# Aim of the exercise
Single out the lines that include the word "scene". Copy them.

# Supplied data
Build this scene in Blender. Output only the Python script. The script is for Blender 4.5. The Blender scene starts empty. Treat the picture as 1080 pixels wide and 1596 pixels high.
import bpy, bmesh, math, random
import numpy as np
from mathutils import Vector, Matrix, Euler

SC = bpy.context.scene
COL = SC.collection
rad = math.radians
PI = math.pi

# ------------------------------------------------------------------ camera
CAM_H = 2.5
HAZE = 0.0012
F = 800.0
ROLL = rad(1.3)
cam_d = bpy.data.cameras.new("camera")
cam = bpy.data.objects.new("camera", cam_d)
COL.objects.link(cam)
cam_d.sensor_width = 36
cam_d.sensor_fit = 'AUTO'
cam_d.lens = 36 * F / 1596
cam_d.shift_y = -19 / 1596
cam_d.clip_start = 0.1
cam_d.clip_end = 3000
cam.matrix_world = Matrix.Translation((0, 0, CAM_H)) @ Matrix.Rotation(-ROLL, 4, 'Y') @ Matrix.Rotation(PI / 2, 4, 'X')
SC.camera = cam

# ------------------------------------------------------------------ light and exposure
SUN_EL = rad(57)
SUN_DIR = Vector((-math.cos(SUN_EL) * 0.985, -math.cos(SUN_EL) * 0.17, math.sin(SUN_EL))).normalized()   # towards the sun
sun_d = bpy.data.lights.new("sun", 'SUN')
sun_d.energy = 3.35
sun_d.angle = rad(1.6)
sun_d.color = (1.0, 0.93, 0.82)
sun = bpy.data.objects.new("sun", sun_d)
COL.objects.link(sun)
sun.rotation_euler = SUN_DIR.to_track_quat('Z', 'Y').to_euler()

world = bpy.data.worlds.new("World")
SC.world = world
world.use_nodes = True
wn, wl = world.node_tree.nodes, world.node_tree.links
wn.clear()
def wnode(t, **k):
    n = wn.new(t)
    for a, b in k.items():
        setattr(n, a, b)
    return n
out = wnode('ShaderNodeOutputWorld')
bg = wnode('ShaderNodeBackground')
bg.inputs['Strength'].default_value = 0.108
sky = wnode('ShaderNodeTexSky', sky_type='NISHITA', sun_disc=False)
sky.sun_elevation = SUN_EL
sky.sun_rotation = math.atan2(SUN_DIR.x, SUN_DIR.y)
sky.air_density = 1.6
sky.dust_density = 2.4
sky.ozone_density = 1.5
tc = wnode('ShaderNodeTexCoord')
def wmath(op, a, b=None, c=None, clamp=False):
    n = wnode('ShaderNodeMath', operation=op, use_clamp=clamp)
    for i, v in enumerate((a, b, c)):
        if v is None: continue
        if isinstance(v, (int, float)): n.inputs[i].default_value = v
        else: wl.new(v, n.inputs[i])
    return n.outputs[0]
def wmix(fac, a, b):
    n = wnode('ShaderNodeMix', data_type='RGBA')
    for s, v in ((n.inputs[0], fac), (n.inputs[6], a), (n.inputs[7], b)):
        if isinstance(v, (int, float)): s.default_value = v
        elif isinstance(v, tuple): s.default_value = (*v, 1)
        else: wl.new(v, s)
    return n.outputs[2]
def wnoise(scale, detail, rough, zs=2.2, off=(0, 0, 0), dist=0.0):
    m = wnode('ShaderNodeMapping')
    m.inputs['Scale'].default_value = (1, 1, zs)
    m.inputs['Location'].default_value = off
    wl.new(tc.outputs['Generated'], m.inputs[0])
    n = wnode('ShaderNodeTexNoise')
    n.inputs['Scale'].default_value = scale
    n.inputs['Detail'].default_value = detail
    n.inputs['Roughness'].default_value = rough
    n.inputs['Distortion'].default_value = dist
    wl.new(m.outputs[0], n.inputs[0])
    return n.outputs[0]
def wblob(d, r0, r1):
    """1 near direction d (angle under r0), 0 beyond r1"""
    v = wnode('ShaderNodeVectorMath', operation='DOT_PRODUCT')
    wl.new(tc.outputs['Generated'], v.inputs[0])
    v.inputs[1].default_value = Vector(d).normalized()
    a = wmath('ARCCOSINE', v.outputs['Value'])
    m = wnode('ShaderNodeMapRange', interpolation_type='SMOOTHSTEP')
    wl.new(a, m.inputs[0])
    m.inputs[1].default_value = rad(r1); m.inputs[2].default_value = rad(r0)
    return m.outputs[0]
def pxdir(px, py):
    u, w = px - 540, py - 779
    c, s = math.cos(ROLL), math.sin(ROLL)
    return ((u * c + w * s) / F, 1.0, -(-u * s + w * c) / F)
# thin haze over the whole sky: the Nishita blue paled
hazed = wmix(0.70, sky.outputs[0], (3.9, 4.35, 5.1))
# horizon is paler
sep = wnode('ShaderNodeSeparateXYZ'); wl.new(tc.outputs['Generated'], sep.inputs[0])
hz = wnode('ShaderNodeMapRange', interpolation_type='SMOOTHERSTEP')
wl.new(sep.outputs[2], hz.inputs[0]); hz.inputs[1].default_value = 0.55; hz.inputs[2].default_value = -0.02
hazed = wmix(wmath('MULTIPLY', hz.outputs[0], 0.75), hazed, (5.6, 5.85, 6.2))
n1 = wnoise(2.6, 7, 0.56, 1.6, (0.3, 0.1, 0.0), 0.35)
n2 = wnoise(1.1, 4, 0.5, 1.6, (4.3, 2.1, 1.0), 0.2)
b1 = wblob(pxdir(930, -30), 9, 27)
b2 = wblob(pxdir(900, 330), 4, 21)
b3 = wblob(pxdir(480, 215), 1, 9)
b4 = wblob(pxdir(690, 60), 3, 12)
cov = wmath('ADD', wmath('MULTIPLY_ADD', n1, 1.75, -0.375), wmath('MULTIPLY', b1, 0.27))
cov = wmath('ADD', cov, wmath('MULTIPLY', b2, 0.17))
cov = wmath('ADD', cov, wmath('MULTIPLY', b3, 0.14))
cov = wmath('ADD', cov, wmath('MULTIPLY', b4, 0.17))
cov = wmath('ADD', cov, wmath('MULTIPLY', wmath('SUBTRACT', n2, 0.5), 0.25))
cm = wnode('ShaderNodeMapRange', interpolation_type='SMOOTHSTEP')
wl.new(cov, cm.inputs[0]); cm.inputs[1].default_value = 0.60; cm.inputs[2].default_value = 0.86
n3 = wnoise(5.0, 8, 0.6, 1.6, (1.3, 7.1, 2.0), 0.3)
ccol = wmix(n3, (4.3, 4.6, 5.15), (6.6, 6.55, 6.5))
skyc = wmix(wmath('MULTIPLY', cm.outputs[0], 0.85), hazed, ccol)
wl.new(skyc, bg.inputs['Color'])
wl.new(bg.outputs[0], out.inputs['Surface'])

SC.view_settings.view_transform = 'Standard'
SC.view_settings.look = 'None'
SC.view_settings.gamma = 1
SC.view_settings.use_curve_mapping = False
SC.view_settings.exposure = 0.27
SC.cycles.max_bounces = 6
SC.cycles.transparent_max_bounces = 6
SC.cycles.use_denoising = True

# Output
Build this scene in Blender. Output only the Python script. The script is for Blender 4.5. The Blender scene starts empty. Treat the picture as 1080 pixels wide and 1596 pixels high.
SC = bpy.context.scene